Copy out the listing that follows exactly, dropping every picture.

— start INFORMATION SUPPLIED —

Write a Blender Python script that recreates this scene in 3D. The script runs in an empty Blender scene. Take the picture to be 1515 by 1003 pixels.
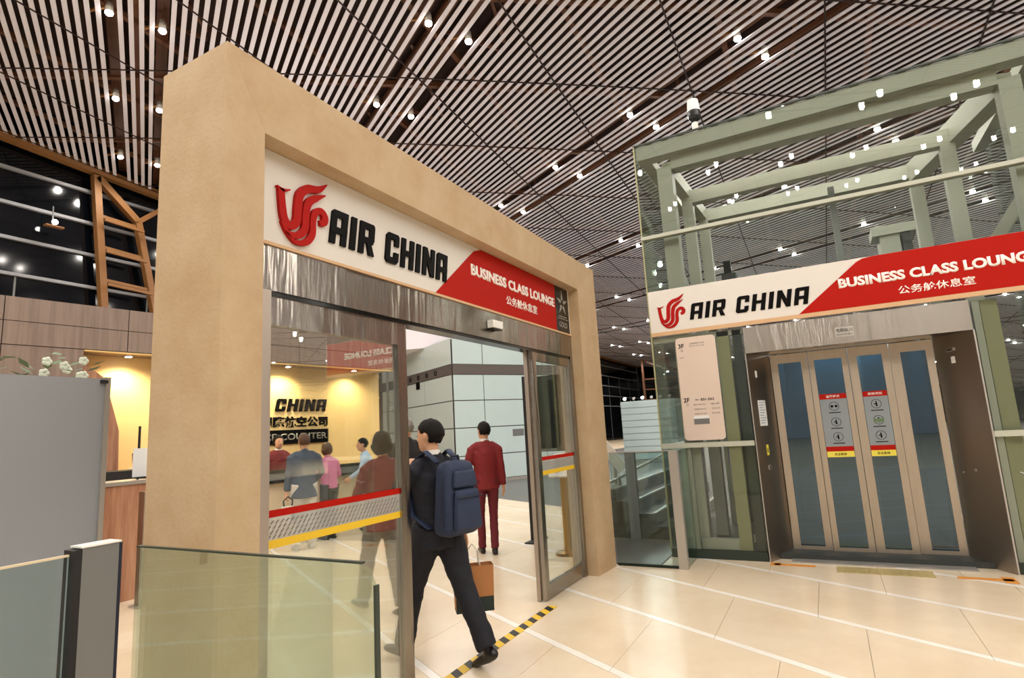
import bpy, bmesh, math, random
from mathutils import Vector, Matrix, noise
random.seed(7)
sc = bpy.context.scene
COL = sc.collection
PI = math.pi

# ------------------------------------------------------------------ camera, world, exposure
cam_d = bpy.data.cameras.new('camera'); cam = bpy.data.objects.new('camera', cam_d); COL.objects.link(cam)
cam_d.sensor_width = 36.0; cam_d.lens = 36.0 * 850.0 / 1515.0; cam_d.clip_end = 400
CAM_H = 1.6
_A = Vector((464.5, 110.5, 850)).normalized(); _V = Vector((-302, -5300, 850)).normalized()
_V = (_V - _A * _A.dot(_V)).normalized(); _B = _V.cross(_A)
# rows of M: world axes in image coordinates (x right, y down, z forward)
cam.matrix_world = Matrix(((_A.x, -_A.y, -_A.z, 0), (_B.x, -_B.y, -_B.z, 0), (_V.x, -_V.y, -_V.z, CAM_H), (0, 0, 0, 1)))
sc.camera = cam
wd = bpy.data.worlds.new('world'); sc.world = wd; wd.use_nodes = True
wd.node_tree.nodes['Background'].inputs[0].default_value = (0.75, 0.68, 0.62, 1)
wd.node_tree.nodes['Background'].inputs[1].default_value = 0.02
sc.view_settings.view_transform = 'Standard'; sc.view_settings.look = 'None'
sc.view_settings.exposure = 0.0; sc.view_settings.gamma = 1.0; sc.view_settings.use_curve_mapping = False
LAMP_W = 165.0
sc.cycles.max_bounces = 10; sc.cycles.transparent_max_bounces = 24
sc.cycles.sample_clamp_indirect = 6.0
sc.cycles.caustics_reflective = False; sc.cycles.caustics_refractive = False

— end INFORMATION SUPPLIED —

■ OUTPUT FOR THIS TASK:
Write a Blender Python script that recreates this scene in 3D. The script runs in an empty Blender scene. Take the picture to be 1515 by 1003 pixels.
import bpy, bmesh, math, random
from mathutils import Vector, Matrix, noise
random.seed(7)
sc = bpy.context.scene
COL = sc.collection
PI = math.pi

# ------------------------------------------------------------------ camera, world, exposure
cam_d = bpy.data.cameras.new('camera'); cam = bpy.data.objects.new('camera', cam_d); COL.objects.link(cam)
cam_d.sensor_width = 36.0; cam_d.lens = 36.0 * 850.0 / 1515.0; cam_d.clip_end = 400
CAM_H = 1.6
_A = Vector((464.5, 110.5, 850)).normalized(); _V = Vector((-302, -5300, 850)).normalized()
_V = (_V - _A * _A.dot(_V)).normalized(); _B = _V.cross(_A)
# rows of M: world axes in image coordinates (x right, y down, z forward)
cam.matrix_world = Matrix(((_A.x, -_A.y, -_A.z, 0), (_B.x, -_B.y, -_B.z, 0), (_V.x, -_V.y, -_V.z, CAM_H), (0, 0, 0, 1)))
sc.camera = cam
wd = bpy.data.worlds.new('world'); sc.world = wd; wd.use_nodes = True
wd.node_tree.nodes['Background'].inputs[0].default_value = (0.75, 0.68, 0.62, 1)
wd.node_tree.nodes['Background'].inputs[1].default_value = 0.02
sc.view_settings.view_transform = 'Standard'; sc.view_settings.look = 'None'
sc.view_settings.exposure = 0.0; sc.view_settings.gamma = 1.0; sc.view_settings.use_curve_mapping = False
LAMP_W = 165.0
sc.cycles.max_bounces = 10; sc.cycles.transparent_max_bounces = 24
sc.cycles.sample_clamp_indirect = 6.0
sc.cycles.caustics_reflective = False; sc.cycles.caustics_refractive = False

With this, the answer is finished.